Question

The volume of a sphere increases at the rate of \[20\,{\text{c}}{{\text{m}}^{\text{3}}}{{\text{s}}^{{\text{ - 1}}}}\] . Find the rate of change of its surface area when its radius is \[5\,{\text{cm}}\] .

Answer 1

Hint: We are asked to find the rate of change of surface area of the sphere. First, recall the formula for sphere area of a sphere. Recall how rate of change of a quantity is found with respect to time, use this to find the rate of surface area of the sphere using the value of radius and rate of change of volume

Complete step-by-step answer:
Given, rate of change volume is \[\dfrac{{dV}}{{dt}} = 20\,{\text{c}}{{\text{m}}^{\text{3}}}{{\text{s}}^{{\text{ - 1}}}}\]
Radius of the sphere is \[r = 5\,{\text{cm}}\]
We are asked to find the rate of change of surface area of the sphere.
Surface area of a sphere is written as,
 \[S = 4\pi {r^2}\]
To find the rate of change of surface area, differentiate \[S\] with respect to time \[t\] .
 \[\dfrac{{dS}}{{dt}} = \dfrac{d}{{dt}}\left( {4\pi {r^2}} \right)\]
 \[ \Rightarrow \dfrac{{dS}}{{dt}} = 4\pi \times 2r \times \dfrac{{dr}}{{dt}}\]
 \[ \Rightarrow \dfrac{{dS}}{{dt}} = 8\pi r\dfrac{{dr}}{{dt}}\] (i)
Volume of a sphere is written as,
 \[V = \dfrac{4}{3}\pi {r^3}\]
For rate of change of volume, we differentiate \[V\] with respect to time \[t\] .
 \[\dfrac{{dV}}{{dt}} = \dfrac{d}{{dt}}\left( {\dfrac{4}{3}\pi {r^3}} \right) \\
   \Rightarrow \dfrac{{dV}}{{dt}} = \dfrac{4}{3}\pi \times 3{r^2} \times \dfrac{{dr}}{{dt}} \\
   \Rightarrow \dfrac{{dV}}{{dt}} = 4\pi {r^2}\dfrac{{dr}}{{dt}} \]
 \[ \Rightarrow \dfrac{{dV}}{{dt}} = \dfrac{r}{2} \times 8\pi r\dfrac{{dr}}{{dt}}\]
Using equation (i) the term \[8\pi r\dfrac{{dr}}{{dt}}\] can be written as \[\dfrac{{dS}}{{dt}}\]
 \[\dfrac{{dV}}{{dt}} = \dfrac{r}{2} \times \dfrac{{dS}}{{dt}}\]
 \[ \Rightarrow \dfrac{{dS}}{{dt}} = \dfrac{2}{r} \times \dfrac{{dV}}{{dt}}\]
Putting the value of \[\dfrac{{dV}}{{dt}}\] and \[r\] , we get
 \[\dfrac{{dS}}{{dt}} = \dfrac{2}{5} \times 20 \\
   \Rightarrow \dfrac{{dS}}{{dt}} = 8\,{\text{c}}{{\text{m}}^{\text{2}}}{{\text{s}}^{{\text{ - 1}}}} \]
Therefore, rate of change of surface is \[8\,{\text{c}}{{\text{m}}^{\text{2}}}{{\text{s}}^{{\text{ - 1}}}}\] .
So, the correct answer is “\[8\,{\text{c}}{{\text{m}}^{\text{2}}}{{\text{s}}^{{\text{ - 1}}}}\]”.
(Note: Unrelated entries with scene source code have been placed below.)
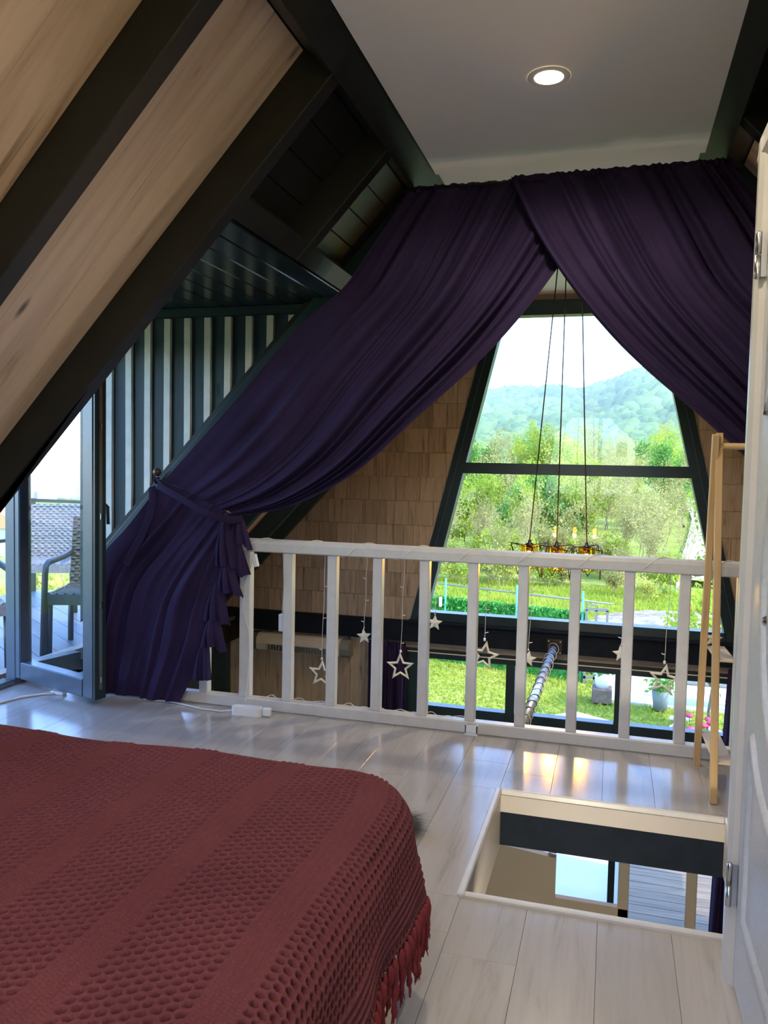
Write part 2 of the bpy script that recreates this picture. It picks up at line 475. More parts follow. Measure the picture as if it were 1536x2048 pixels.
# ================================================================== STRUCTURE
M_SL = 1.08                                  # roof slope dz/dx
TH = math.atan(M_SL); CS, SN = math.cos(TH), math.sin(TH)
XL, XR, ZC = -0.87, 0.34, 2.60               # where the rafter undersides reach the flat ceiling
def roofz(x): return ZC + M_SL * (x - XL)
def slope(side, y, s=0.0, h=0.0):
    """local X runs down the slope, local Z points outwards through the roof"""
    if side == 'L':
        X = Vector((-CS, 0, -SN)); Z = Vector((-SN, 0, CS)); o = Vector((XL, y, ZC))
    else:
        X = Vector((CS, 0, -SN)); Z = Vector((SN, 0, CS)); o = Vector((XR, y, ZC))
    Yv = Z.cross(X)
    p = o + X * s + Z * h
    return Matrix(((X.x, Yv.x, Z.x, p.x), (X.y, Yv.y, Z.y, p.y), (X.z, Yv.z, Z.z, p.z), (0, 0, 0, 1)))
_mc = {}
def plank(name, L, W, Tk, mat, parent, M, ch=.0015):
    """a board: local X length from 0, Y centred, Z from 0; mesh shared between alike boards"""
    k = (name, round(L, 3), round(W, 4), round(Tk, 4), mat.name)
    if k not in _mc:
        mb = MB(); mb.box(0, L, -W / 2, W / 2, 0, Tk, ch=ch)
        me = mb.mesh(name); me.materials.append(mat); _mc[k] = me
    return link_mesh(name, _mc[k], parent, None, M)
RZ90 = Matrix.Rotation(math.radians(90), 4, 'Z')

Y_BACK, Y_EDGE, Y_GAB = -1.7, 3.75, 6.45
HX0, HX1, HY0, HY1 = -0.375, 0.43, 2.265, 3.045       # stair hatch opening

# ---- floor: sub-floor slab with the hatch cut out + individual laminate planks
floor = empty('floor', kind='structure'); tag(floor, 'pale grey-beige laminate loft floor with a stair hatch')
mb = MB()
for (x0, x1, y0, y1) in ((-3.30, HX0 - .02, Y_BACK, Y_EDGE), (HX1 + .02, 2.75, Y_BACK, Y_EDGE), (HX0 - .02, HX1 + .02, Y_BACK, HY0 - .02), (HX0 - .02, HX1 + .02, HY1 + .02, Y_EDGE)):
    mb.box(x0, x1, y0, y1, -.20, -.012)
mb.build('slab', MT['navy'], floor)
def fplank(x0, x1, y0, y1):
    g = .0004
    plank('plank', y1 - y0 - 2 * g, x1 - x0 - 2 * g, .012, MT['floor'], floor, T((x0 + x1) / 2, y0 + g, -.012) @ RZ90, ch=.0006)
PW = .193
k = 0
x = -3.28
while x < 2.6:
    x1 = min(x + PW, 2.72)
    y = Y_BACK - random.random() * .9
    while y < Y_EDGE:
        y1 = y + 1.29
        a, c = max(y, Y_BACK), min(y1, Y_EDGE)
        if c - a > .03 and (x1 > -3.3):
            hx0, hx1 = HX0 - .02, HX1 + .02; hy0, hy1 = HY0 - .02, HY1 + .02
            if x1 <= hx0 or x >= hx1 or c <= hy0 or a >= hy1:
                fplank(x, x1, a, c)
            else:
                if a < hy0 - .02: fplank(x, x1, a, hy0)
                if c > hy1 + .02: fplank(x, x1, hy1, c)
                aa, cc = max(a, hy0), min(c, hy1)
                if x < hx0 - .01 and cc - aa > .02: fplank(x, hx0, aa, cc)
                if x1 > hx1 + .01 and cc - aa > .02: fplank(hx1, x1, aa, cc)
        y = y1
    x = x1

# ---- flat ceiling
ceil_o = MB(); ceil_o.box(XL + .03, XR - .01, Y_BACK, 3.695, ZC, ZC + .05)
c_ = ceil_o.build('ceiling', MT['ceiling']); tag(c_, 'flat off-white plaster ceiling strip', kind='structure')
mb = MB(); mb.box(XL + .0, XR + .0, 3.70, Y_GAB, ZC + .02, ZC + .08)
c2 = mb.build('ceiling_front', MT['ceiling']); tag(c2, 'flat ceiling over the open front bay', kind='structure')

# ---- sloped sides: rafters, boards
RAF = [-1.5, -.85, -.18, .50, 1.18, 1.87, 2.545, 3.20, 3.93, 4.62, 5.29, 5.93, 6.33]
RW, RD = .072, .15
S_FLOOR = ZC / SN                # slope length down to the loft floor
S_LOW = (ZC + .12) / SN
S_HEAD = (ZC - 2.11) / SN        # dormer header
S_REC = 3.03                     # roof ends here beside the balcony recess
def build_slope(side):
    w = empty('wall_left' if side == 'L' else 'wall_right', kind='structure')
    tag(w, 'sloping roof side with black rafters and tan boards, ' + ('left of the bed' if side == 'L' else 'right behind the door wall'))
    for i, y in enumerate(RAF):
        L = S_LOW if y > 3.6 else S_FLOOR
        if side == 'L' and 3.6 < y < 5.3: L = 2.80 if y < 4 else S_REC
        if side == 'L' and abs(y - 3.20) < .01: L = S_HEAD
        if side == 'R' and y < 1.9: continue
        mt = MT['teal'] if (y > 3.9) else MT['black_wood']
        yc = y + RW / 2
        plank('rafter', L, RW, RD, mt, w, slope(side, yc), ch=.004)
    for i in range(len(RAF) - 1):
        y0, y1 = RAF[i] + RW, RAF[i + 1]
        if side == 'R' and RAF[i] < 1.8: continue
        Lb = (S_LOW if y0 > 3.6 else S_FLOOR)
        if side == 'L' and 3.6 < y0 < 5.2: Lb = S_REC - .17
        dorm = 2.5 < RAF[i] < 3.9
        if dorm and (side == 'L'):
            s = .10
            wd = .128
            while s < S_HEAD - .02:
                e = min(s + wd, S_HEAD - .0)
                plank('board', y1 - y0 + .02, e - s - .003, .02, MT['dark_panel'], w, slope(side, (y0 + y1) / 2, (s + e) / 2, RD - .02) @ Matrix.Rotation(math.radians(90), 4, 'Z') @ T(-(y1 - y0 + .02) / 2, 0, 0), ch=.003)
                s = e
            continue
        n = 3
        wd = (y1 - y0) / n
        for j in range(n):
            if side == 'R' and 2.5 < RAF[i] < 3.2:
                mt = MT['dark_panel']
            else: mt = MT['panel']
            # every board is jointed at its own height
            cut = random.uniform(.8, 2.4)
            plank('plank', cut - .101, wd - .0012, .015, mt, w, slope(side, y0 + wd * (j + .5), .10, RD - .015), ch=.0008)
            plank('plank', Lb - cut - .0015, wd - .0012, .015, mt, w, slope(side, y0 + wd * (j + .5), cut + .0005, RD - .015), ch=.0008)
    # outer skin keeps daylight out
    mb = MB()
    L2 = S_LOW + .15
    if side == 'L':
        mb.box(-.9, L2, -(2.60 + 0), -(Y_BACK - .1), RD + .005, RD + .06)
        mb.box(-.9, L2, -(Y_GAB + .75), -5.33, RD + .005, RD + .06)
        mb.box(-.9, S_REC - .17, -5.34, -4.02, RD + .005, RD + .06)
        mb.box(-.9, S_HEAD, -4.03, -2.59, RD + .005, RD + .06)
    else:
        mb.box(-.9, L2, Y_BACK - .1, Y_GAB + .75, RD + .005, RD + .06)
    mb.build('roof_skin', MT['black_wood'], w, slope(side, 0.0))
    return w
wall_left = build_slope('L')
mb = MB(); mb.box(-2.985, -2.93, 4.09, 5.34, -2.65, .40); mb.prism([(-3.75, -.3), (-2.95, -.3), (-2.95, .62)], 5.30, 5.34)
tag(mb.build('wall_recess', MT['black_wood']), 'dark outer wall of the house beside the balcony', kind='structure')
wall_right = build_slope('R')

# edge beams between slope and ceiling
for side in 'LR':
    mb = MB(); mb.box(-.035, .095, -(Y_GAB if side == 'L' else -Y_BACK), (-Y_BACK if side == 'L' else Y_GAB), -.012, RD)
    o = mb.build('trim_1' if side == 'L' else 'trim_2', MT['dark_panel'], None, slope(side, 0.0))
    tag(o, 'dark painted edge beam along the %s side of the ceiling' % ('left' if side == 'L' else 'right'), kind='structure')

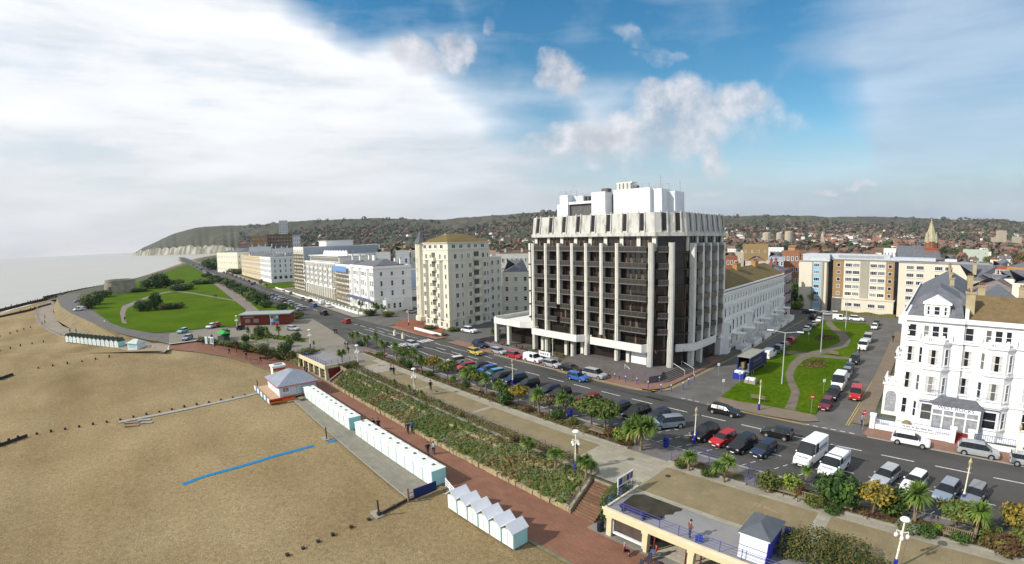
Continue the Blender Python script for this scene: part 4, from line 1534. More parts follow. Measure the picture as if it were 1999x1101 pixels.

Note: Regarding shapes like sphere, cylinder, cone, cube there are some important formulas that one should always remember that is their formula for volume and surface area. In the above question we have discussed the sphere.
 For cylinder the formulas for volume and surface area are \[V = \pi {r^2}h\] and \[S = 2\pi rh + 2\pi {r^2}\] respectively, where \[r\] is the radius and \[h\] is the height of the cylinder.
 For cone we have \[V = \dfrac{1}{3}\pi {r^2}h\] and \[S = \pi rl + \pi {r^2}\] , where \[l\] is the slant height and \[r\] is the radius of the cone.
For the cube we have \[V = {a^3}\] and \[S = 6{a^2}\] , where \[a\] is the side of the cube.